Porém, o que culminou com a crise atual foi a eleição inconstitucional do Tribunal Supremo Eleitoral, Tribunal Constitucional e da Corte equatorianas. Pois Gutiérrez, em dezembro de 2004, tinha maioria no Congresso e elegeu os magistrados de acordo com os seus interesses, como conta o ativista José Encalada. "A Corte poderia renovar-se com seu próprio mecanismo", conta outro entrevistado, criticando a atitude do mandatário.

Não é a primeira vez que essa prática acontece no Equador e, ironica e tragicamente, o PSC (Partido Social Cristiano), partido que hoje está na oposição, havia feito o mesmo em 97, quando a constituição permitiu que o Congresso elegesse a Corte Suprema. "Mas era para ser a única vez e o congresso não elegeria mais o poder judiciário", diz José Encalada. Dessa vez, com a Corte em mãos, Gutiérrez anulou as acusações que caíam sobre o ex-presidente Abdala Bucaram, que se refugiou do país acusado de corrupção. Agora Bucaram - o louco - está de volta. Outros políticos acusados também tiveram a sua, digamos, anistia.

A partir do dia 13 os protestos se intensificaram na cidade de Quito. Nesse dia, jovens se enfrentaram com a polícia, que utilizava un tanque para atirar bombas de gás lacrimogênio. Nos dias seguintes, haviam várias camadas e diferentes intenções entre a massa de manifestantes que tomou a cidade. Os movimentos sociais protestavam também contra o TLC e contra a Ley Topo (uma medida prévia ao TLC, que pretende mudar o regime de segurança social e privatizar a exploração de petróleo, entre outras coisas). No mais, os gritos partiam da boca da classe média, buzinando dentro de seus jipes ou fazendo panelaços noturnos. Uma manifestação legítima, é claro, ainda mais quando Gutiérrez declarou estado de emergência no dia 15 - e voltou atrás no dia seguinte - limitando os direitos individuais dos cidadãos e revelando sua faceta ditatorial.

Porém, os protestos, em geral, carecem de uma proposta política (com pontos como quem entra no lugar de Gutiérrez, como vai ser eleita a nova Corte para que nao seja partidária, etc.); e também uma proposta econômica, se pensarmos o quanto o TLC terá impacto na vida dos agricultores e na produção deste país andino. Por ora, partidos e organismos favoráveis ao TLC estão fazendo parte da revolta e convocando uma população de ânimo basicamente nacionalista, sem atenção ao contexto no qual vive o país. Ou seja, a saída de Gutiérrez, pode trazer mudanças rasas.

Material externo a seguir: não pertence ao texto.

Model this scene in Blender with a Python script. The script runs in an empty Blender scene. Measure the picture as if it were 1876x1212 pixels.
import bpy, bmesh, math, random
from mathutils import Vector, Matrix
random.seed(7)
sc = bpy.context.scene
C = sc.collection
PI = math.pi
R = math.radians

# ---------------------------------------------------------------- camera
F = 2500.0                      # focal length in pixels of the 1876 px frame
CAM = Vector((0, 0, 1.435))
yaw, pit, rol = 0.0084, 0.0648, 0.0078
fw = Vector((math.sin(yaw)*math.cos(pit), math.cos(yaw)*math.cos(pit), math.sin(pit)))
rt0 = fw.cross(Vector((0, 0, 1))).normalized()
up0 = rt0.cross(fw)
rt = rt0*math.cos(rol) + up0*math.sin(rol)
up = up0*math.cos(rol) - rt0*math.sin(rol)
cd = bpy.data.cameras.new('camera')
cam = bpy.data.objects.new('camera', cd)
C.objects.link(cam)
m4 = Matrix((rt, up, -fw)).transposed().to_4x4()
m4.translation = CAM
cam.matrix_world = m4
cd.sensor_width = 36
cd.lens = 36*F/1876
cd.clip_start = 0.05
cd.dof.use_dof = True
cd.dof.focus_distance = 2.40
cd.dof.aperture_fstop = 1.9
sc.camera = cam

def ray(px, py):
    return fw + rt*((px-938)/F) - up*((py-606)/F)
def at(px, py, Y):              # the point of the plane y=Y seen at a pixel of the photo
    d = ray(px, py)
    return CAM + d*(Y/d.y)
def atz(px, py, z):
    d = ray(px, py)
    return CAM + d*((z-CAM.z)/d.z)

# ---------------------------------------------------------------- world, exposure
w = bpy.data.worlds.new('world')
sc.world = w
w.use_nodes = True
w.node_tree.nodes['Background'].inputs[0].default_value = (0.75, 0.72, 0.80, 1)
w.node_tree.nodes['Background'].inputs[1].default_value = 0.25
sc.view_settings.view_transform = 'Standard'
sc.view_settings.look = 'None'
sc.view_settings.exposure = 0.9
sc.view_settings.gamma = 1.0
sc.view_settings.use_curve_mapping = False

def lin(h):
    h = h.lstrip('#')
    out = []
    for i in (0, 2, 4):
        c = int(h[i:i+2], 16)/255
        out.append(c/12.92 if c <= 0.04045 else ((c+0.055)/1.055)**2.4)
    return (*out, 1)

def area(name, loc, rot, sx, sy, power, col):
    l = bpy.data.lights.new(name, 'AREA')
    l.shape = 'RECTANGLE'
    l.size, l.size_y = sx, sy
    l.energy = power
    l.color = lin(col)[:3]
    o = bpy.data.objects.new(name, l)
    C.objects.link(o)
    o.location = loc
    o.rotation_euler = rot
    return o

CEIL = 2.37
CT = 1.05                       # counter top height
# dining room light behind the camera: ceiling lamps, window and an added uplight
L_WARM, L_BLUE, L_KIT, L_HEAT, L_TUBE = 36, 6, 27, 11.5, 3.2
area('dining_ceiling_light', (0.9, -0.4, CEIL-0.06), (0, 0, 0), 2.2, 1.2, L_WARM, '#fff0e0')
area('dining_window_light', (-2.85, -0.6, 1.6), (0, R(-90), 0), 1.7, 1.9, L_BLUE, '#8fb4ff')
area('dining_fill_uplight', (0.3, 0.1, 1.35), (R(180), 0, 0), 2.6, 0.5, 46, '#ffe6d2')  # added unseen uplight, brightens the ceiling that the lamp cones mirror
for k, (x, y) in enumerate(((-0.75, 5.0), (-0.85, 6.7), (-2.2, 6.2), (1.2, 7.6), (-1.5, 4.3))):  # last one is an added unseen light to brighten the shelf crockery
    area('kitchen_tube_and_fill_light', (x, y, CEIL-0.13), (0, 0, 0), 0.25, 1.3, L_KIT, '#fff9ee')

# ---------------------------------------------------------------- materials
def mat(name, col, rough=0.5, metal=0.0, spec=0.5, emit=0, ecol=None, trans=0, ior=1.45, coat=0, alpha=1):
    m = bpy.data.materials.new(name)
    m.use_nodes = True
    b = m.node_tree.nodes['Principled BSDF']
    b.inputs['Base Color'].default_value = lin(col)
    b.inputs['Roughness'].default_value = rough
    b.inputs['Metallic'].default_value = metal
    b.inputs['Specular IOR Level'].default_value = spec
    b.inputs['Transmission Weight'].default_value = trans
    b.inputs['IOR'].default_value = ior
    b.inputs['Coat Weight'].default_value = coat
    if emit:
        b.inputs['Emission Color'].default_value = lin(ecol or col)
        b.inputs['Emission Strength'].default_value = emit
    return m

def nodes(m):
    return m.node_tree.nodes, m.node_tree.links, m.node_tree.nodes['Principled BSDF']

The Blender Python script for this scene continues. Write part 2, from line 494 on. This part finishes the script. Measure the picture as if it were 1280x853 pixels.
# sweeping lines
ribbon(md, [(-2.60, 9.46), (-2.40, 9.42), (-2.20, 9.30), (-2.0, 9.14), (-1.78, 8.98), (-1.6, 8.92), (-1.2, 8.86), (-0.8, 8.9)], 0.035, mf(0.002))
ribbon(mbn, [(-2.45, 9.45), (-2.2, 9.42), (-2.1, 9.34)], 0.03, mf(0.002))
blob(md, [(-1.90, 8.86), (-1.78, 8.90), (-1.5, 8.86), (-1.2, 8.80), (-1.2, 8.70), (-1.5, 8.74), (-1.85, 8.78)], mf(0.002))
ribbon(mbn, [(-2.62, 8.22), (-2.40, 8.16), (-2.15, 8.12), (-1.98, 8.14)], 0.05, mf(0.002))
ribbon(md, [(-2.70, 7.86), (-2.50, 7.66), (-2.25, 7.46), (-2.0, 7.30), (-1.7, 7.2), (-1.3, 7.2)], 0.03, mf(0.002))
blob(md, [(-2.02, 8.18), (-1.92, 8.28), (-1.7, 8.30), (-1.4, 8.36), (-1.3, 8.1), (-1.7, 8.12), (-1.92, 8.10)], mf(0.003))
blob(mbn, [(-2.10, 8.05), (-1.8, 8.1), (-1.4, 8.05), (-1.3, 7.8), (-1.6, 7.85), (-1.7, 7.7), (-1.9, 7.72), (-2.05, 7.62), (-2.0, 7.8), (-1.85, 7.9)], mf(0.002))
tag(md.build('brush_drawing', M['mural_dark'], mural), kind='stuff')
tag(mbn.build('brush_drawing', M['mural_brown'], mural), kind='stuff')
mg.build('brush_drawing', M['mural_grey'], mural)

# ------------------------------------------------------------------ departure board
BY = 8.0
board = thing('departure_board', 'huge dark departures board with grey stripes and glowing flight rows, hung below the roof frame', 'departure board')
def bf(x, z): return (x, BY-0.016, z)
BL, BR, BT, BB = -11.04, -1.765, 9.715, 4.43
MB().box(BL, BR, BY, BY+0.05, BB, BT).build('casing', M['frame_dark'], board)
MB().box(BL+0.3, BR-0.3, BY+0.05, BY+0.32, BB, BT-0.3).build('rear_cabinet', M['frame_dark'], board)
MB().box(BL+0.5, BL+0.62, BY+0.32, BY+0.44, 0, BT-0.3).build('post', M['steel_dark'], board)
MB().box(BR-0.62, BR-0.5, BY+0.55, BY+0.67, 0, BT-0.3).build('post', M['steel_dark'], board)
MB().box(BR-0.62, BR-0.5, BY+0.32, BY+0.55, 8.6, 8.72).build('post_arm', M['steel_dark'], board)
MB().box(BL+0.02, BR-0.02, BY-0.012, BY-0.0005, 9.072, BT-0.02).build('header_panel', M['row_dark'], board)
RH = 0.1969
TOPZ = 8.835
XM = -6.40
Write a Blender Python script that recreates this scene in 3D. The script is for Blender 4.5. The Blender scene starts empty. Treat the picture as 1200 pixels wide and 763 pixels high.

Depois de aprovar a dissolução da Corte, no fim de semana, cabe agora ao congresso eleger novos magistrados. Na opinião de Rodrigo Collaguazo, da Confederação de Seguro Campesino, a nova Corte "deveria ser elegida em colégios eleitorais, pelos trabalhadores". Anteontem, 29 manifestantes foram presos e a linha dura do governo Gutiérrez preocupa militantes e ativistas.